Он говорит с нами, но и с самим собой, влекомый потребностью вспоминать людей, события, вновь переживать их, растравляя свои раны так, как это делает иногда каждый из нас, вызывая в памяти особенно грустные сцены собственной жизни. В ином случае он хочет заново уяснить себе что-то. Жесты его обращены к себе, он помогает руками ходу своих мыслей. Кольцо на одной из них – деталь как бы нарочно для телевидения, – штрих немаловажный для рассказчика о жизни дворянства.
Он говорит на хрустально звучном русском языке. Это не сценическая речь актеров Малого театра времен, когда их произношение в театральном мире считалось эталоном. Это и не речь артистов Художественного театра – сценическое производное от интеллигентного произношения 1890-х и 1900-х годов. Это сама доподлинная речь русской интеллигенции. Так говорили Павлов, Тимирязев, Бунин, Вересаев, так говорили литературоведы Цявловский и Щёголев – учителя Андроникова. Так, вероятно, говорил и отец его, известный адвокат.
Он немного растягивает на конце слова, по-старомосковски произносит «а» и, как люди прошедшей уже эпохи, называет знакомых и незнакомых по имени и отчеству. Его фразы коротки и прозрачностью своей напоминают, что пушкинская проза чиста, как родниковая вода.
Он не упрощает, не избегает французских фраз и литературных терминов, упоминает множество фамилий и событий, требующих знания истории и литературы, но и не изображает комментарий под строкой.
На небольшом экране в нашей комнате человек, являющий собой непорванную связь времен. На нем модный костюм, и весь он в сегодняшней быстроте. Но точно так же он в салоне Карамзиных. Подлинностью своего существования в двух временах, непринужденностью переходов от одного к другому, от одной своей функции к другой образ рассказчика создает в зрителях беспредельную стихию веры в то, что он рассказывает. Возникает такое доверие к его представительству в пушкинском Петербурге, какого ни разу не приходилось испытывать ни на одном посвященном той эпохе театральном спектакле. Да и вообще понимаешь, что «исторические спектакли», так называемые «большие полотна», процветавшие у нас в известные годы, далеко уступают сегодня силе обнаженного документа и той форме сообщения его зрителю, какую несет театр Андроникова или документальное кино.

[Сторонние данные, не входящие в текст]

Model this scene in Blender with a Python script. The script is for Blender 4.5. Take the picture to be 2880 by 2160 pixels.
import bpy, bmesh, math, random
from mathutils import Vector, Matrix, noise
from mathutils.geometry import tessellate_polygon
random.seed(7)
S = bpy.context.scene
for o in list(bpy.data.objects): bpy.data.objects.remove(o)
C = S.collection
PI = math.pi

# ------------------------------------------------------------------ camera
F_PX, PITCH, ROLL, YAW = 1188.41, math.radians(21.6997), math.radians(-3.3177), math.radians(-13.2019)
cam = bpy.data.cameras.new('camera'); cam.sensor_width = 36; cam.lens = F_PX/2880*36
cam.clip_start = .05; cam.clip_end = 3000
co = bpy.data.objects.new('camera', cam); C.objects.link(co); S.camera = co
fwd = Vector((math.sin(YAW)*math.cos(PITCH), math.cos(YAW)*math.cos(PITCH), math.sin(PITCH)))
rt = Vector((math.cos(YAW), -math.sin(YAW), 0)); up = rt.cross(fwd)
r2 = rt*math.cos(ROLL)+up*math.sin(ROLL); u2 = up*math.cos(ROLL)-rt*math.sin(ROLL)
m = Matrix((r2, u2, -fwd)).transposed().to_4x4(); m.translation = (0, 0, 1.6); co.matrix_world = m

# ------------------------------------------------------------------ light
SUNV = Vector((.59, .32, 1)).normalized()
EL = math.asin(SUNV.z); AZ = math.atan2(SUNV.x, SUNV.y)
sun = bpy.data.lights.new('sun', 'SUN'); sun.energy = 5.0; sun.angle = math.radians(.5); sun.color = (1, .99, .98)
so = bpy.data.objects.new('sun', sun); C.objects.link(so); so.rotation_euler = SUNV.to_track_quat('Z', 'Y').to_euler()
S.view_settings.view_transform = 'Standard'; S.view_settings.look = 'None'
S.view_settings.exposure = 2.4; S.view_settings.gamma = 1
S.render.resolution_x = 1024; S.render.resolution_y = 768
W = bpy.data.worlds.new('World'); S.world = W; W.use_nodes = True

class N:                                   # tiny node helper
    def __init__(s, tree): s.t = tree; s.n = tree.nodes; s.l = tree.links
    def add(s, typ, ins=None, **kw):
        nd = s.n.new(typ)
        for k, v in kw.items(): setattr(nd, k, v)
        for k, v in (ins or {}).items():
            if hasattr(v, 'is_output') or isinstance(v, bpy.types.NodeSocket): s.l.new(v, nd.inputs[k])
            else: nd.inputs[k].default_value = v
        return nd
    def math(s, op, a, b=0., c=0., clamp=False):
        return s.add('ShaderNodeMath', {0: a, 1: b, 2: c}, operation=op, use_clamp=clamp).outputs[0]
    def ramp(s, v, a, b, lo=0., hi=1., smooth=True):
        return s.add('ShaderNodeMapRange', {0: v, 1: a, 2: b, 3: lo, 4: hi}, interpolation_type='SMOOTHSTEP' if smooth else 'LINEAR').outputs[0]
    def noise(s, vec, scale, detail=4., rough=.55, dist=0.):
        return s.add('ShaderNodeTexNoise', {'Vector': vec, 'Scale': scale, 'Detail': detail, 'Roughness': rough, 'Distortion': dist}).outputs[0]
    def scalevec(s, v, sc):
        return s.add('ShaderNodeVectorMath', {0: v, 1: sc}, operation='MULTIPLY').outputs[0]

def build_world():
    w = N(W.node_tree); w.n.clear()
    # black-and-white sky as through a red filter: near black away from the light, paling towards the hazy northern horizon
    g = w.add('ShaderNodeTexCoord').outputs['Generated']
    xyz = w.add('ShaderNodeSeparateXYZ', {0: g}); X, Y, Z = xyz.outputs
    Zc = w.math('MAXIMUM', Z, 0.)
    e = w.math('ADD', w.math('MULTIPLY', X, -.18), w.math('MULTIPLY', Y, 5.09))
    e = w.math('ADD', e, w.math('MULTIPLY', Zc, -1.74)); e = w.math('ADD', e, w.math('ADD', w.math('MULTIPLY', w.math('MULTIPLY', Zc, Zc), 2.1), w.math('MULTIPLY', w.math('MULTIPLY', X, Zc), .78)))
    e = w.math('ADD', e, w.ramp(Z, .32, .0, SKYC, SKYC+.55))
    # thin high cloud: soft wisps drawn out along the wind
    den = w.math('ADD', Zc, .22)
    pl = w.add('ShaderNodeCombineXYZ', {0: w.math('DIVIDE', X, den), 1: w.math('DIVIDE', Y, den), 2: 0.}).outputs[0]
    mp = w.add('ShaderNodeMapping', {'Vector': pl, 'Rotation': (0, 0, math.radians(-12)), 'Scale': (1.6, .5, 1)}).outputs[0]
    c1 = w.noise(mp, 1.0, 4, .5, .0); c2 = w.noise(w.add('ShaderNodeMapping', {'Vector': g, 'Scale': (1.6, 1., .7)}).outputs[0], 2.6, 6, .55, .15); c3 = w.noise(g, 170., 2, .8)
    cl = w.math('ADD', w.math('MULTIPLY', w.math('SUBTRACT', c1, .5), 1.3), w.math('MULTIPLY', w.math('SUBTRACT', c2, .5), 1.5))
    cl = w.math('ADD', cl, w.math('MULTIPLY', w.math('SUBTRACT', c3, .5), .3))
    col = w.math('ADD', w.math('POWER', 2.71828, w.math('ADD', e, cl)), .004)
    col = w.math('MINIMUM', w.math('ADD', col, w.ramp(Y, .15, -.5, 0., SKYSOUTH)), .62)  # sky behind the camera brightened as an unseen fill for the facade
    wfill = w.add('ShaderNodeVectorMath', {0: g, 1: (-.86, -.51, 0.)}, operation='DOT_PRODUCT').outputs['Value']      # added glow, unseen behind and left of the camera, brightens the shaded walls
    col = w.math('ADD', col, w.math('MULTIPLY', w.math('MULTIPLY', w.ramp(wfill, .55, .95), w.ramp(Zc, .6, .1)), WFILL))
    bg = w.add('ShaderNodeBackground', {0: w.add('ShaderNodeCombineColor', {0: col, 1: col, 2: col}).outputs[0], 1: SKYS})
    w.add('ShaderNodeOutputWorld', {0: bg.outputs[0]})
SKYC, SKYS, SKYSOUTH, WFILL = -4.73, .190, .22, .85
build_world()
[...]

Но даже в рамках своего театра Андроников в этот вечер особенно целомудрен. Не позволяет себе не то что «наигрывать», но даже играть – так, как это делает на эстраде или в других передачах. Он мог бы всех «изобразить», но, поступив так, он бы в прах рассыпал картину.
По природе своей Андроников – камерный рассказчик. В больших залах его обаяние интимного собеседника естественно уступает первое место другим его качествам. Здесь он с каждым один на один.
Его искусство ждало телевидения, как редко какое искусство.
Круг сужается. Напряжение растет. Нарисовав и закончив одну картину, Андроников переходит к следующей, еще более драматической, создавая ощущение беспросветной фатальности. Все катится к концу.
Уже получен по почте пасквиль, и Пушкин посылает вызов Дантесу, уже перетрусивший Дантес объявляет о своей помолвке с Екатериной Гончаровой, а поэт продолжает бывать все в тех же домах, встречаться все с теми же людьми.
Андроников заботится, чтобы разлад Пушкина со своим кругом не ускользал от нашего внимания. А «круг» проглядел, что интимный светский скандал – таким полагали все, что происходит между Геккеренами и Пушкиными, – который друзья пытались уладить успокоительными беседами, переговорами, записками, – давно уже иное. Оттого не понимали и не одобряли они поведения поэта, отдавшегося на волю своих чувств, не считавшего нужным скрывать свое истинное отношение ни к Дантесу, ни к «свету».
Ему некуда деться, буквально некуда деться. Он одинок не в обществе врагов,
Еще один пласт тогдашнего бытия выступает все яснее.
Это нечто большое, расплывчатое, жесткое и непременное – ДВОР. Он повсюду, у него свойство всепроникающей материи.